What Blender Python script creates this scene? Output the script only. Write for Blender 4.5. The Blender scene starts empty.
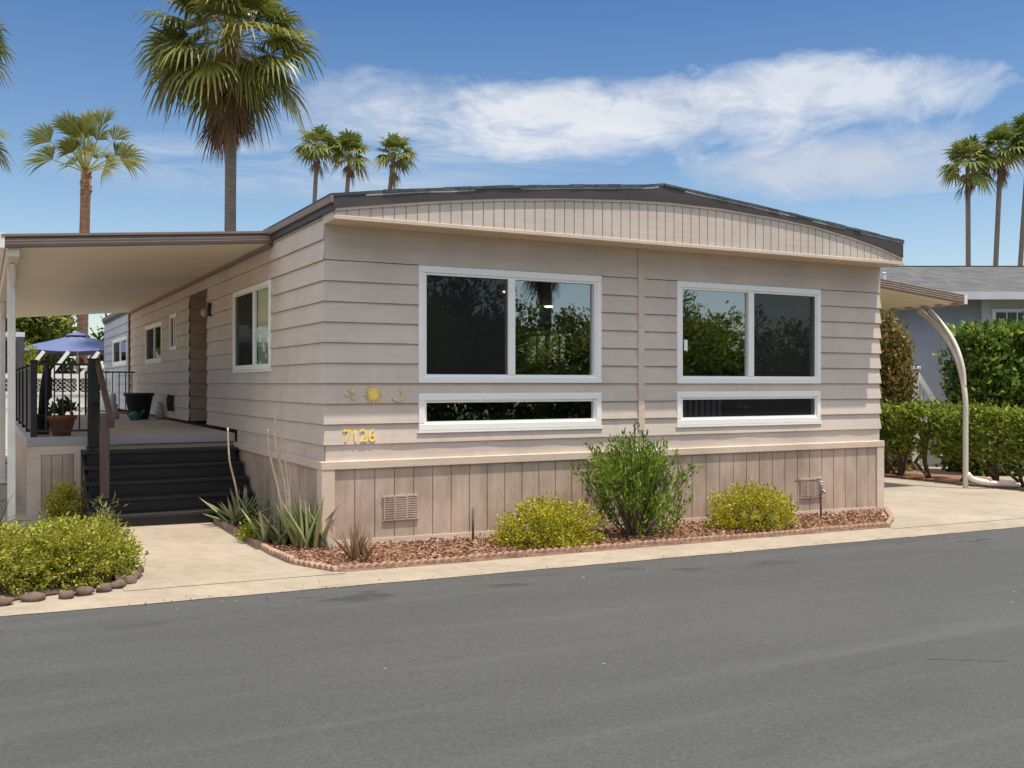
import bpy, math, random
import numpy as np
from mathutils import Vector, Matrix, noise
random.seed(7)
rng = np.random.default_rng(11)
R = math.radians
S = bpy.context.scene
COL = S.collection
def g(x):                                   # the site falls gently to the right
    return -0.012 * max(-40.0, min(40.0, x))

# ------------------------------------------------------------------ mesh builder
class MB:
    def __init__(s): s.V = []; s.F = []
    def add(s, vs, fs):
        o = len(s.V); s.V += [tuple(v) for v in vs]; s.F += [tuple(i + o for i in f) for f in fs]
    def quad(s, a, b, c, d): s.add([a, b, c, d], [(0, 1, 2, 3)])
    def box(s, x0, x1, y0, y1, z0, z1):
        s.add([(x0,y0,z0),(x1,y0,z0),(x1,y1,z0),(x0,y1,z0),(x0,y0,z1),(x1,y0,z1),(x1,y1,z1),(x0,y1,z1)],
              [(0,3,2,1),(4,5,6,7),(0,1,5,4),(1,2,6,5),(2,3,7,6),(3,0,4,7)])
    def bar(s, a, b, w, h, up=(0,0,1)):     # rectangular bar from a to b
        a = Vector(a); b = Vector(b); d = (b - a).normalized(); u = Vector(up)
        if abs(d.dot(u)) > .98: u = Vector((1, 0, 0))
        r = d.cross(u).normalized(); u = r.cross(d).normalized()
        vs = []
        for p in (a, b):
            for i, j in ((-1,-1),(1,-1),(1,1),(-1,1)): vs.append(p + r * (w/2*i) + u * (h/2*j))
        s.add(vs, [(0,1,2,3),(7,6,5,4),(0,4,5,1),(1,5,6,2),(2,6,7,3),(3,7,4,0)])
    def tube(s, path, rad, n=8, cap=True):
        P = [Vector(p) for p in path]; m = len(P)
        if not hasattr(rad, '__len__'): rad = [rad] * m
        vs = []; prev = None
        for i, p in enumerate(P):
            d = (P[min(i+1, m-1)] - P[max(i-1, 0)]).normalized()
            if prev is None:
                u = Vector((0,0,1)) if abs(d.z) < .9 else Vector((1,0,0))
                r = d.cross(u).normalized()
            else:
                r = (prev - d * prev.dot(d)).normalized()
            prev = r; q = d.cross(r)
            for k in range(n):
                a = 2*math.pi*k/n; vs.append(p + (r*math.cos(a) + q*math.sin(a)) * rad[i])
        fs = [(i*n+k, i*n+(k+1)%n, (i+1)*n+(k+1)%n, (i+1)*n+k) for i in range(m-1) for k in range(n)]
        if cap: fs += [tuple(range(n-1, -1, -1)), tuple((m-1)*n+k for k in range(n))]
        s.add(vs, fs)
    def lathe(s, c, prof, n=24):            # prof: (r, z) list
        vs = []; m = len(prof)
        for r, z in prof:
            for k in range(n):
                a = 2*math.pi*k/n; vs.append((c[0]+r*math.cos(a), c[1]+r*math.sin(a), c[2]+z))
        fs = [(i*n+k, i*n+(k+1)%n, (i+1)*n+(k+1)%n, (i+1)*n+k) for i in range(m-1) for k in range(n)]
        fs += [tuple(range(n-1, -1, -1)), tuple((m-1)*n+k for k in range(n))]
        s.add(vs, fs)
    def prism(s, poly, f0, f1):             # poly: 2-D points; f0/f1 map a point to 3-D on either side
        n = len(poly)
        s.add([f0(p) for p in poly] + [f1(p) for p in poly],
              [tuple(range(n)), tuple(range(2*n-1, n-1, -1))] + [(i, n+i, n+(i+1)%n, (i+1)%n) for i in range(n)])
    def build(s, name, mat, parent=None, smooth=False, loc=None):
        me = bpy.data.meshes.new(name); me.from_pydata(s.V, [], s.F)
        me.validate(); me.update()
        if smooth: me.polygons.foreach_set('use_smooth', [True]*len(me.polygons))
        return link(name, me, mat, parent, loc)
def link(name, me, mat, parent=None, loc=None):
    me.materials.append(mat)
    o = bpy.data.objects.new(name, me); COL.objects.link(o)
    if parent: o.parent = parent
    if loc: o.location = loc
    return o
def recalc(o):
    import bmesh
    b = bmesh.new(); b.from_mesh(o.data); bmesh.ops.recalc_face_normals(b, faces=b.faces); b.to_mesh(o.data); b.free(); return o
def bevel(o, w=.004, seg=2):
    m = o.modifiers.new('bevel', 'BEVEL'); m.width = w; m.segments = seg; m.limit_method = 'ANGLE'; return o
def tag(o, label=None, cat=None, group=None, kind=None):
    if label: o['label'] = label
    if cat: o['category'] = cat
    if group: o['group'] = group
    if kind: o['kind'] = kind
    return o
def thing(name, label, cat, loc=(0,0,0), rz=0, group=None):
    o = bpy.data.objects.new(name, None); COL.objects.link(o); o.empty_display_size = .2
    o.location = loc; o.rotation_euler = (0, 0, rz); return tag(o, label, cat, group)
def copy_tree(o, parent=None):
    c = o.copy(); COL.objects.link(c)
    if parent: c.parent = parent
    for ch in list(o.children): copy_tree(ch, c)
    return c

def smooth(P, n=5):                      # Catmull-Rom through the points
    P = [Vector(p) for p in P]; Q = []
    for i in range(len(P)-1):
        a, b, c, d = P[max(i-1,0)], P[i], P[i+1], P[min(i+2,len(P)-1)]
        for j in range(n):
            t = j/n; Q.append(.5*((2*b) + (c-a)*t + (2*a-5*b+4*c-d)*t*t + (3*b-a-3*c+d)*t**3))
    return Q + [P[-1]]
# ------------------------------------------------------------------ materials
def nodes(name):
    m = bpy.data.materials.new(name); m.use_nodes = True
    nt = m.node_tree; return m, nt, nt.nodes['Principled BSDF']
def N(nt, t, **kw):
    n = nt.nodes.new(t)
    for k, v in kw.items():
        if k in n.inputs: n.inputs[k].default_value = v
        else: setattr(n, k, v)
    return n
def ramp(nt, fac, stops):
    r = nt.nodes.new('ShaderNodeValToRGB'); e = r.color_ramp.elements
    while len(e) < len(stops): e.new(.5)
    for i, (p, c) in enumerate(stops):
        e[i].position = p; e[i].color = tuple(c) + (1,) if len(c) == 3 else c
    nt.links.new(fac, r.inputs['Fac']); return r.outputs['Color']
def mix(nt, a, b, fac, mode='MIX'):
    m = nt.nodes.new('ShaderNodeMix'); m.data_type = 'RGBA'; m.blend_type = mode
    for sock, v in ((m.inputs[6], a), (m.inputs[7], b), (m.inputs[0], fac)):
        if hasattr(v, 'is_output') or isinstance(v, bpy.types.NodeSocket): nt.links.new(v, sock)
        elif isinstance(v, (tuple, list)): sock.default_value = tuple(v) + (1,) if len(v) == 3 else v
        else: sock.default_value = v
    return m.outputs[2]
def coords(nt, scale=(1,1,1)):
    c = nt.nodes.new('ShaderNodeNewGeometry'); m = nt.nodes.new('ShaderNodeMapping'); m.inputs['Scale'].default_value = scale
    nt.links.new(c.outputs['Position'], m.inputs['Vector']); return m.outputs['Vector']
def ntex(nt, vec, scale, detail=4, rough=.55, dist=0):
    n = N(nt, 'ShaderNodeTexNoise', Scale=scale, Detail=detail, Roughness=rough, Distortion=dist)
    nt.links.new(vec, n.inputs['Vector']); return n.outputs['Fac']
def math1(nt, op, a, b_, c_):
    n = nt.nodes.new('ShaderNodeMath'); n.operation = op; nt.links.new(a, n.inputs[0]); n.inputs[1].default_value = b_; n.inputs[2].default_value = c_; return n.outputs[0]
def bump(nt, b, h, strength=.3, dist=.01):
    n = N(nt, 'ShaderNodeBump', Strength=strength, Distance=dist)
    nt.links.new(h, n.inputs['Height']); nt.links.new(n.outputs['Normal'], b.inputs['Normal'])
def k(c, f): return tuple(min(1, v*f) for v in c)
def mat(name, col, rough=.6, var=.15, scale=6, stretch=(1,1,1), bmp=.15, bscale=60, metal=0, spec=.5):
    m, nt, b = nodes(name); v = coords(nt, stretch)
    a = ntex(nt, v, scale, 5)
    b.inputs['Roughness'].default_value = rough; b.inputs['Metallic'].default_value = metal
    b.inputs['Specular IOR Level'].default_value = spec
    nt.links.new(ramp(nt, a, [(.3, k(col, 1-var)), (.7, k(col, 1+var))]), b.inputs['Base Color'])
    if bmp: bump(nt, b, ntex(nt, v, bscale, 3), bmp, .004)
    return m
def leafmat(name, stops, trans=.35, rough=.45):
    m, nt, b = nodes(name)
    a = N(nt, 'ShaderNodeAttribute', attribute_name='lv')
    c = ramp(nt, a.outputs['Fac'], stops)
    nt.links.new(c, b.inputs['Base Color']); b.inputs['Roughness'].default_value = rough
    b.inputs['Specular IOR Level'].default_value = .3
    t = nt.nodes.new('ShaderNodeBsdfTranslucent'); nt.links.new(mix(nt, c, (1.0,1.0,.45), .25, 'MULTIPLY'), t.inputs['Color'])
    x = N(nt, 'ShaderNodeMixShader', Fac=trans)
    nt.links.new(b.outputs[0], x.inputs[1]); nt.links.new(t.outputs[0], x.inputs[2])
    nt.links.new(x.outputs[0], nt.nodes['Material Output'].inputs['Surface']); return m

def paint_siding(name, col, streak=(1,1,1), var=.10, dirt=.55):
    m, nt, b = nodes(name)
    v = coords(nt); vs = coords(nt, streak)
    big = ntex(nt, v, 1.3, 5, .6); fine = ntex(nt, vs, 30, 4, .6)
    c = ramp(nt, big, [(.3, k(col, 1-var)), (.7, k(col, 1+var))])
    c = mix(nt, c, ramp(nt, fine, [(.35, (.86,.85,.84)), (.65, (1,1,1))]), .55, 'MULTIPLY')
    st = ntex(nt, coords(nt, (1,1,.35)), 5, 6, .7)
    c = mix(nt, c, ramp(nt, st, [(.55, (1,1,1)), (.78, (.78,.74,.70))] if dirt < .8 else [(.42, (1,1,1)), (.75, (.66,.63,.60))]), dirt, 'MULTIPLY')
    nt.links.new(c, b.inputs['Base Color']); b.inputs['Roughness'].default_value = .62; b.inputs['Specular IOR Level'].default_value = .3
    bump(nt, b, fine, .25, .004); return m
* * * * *
_EXERCISE TASK_. Repeat the lines above, starting at the first and stopping after the line that holds "return -0.012 * max(-40.0, min(40.0, x))", with the pictures left out.

_EXERCISE RESPONSE_.
What Blender Python script creates this scene? Output the script only. Write for Blender 4.5. The Blender scene starts empty.
import bpy, math, random
import numpy as np
from mathutils import Vector, Matrix, noise
random.seed(7)
rng = np.random.default_rng(11)
R = math.radians
S = bpy.context.scene
COL = S.collection
def g(x):                                   # the site falls gently to the right
    return -0.012 * max(-40.0, min(40.0, x))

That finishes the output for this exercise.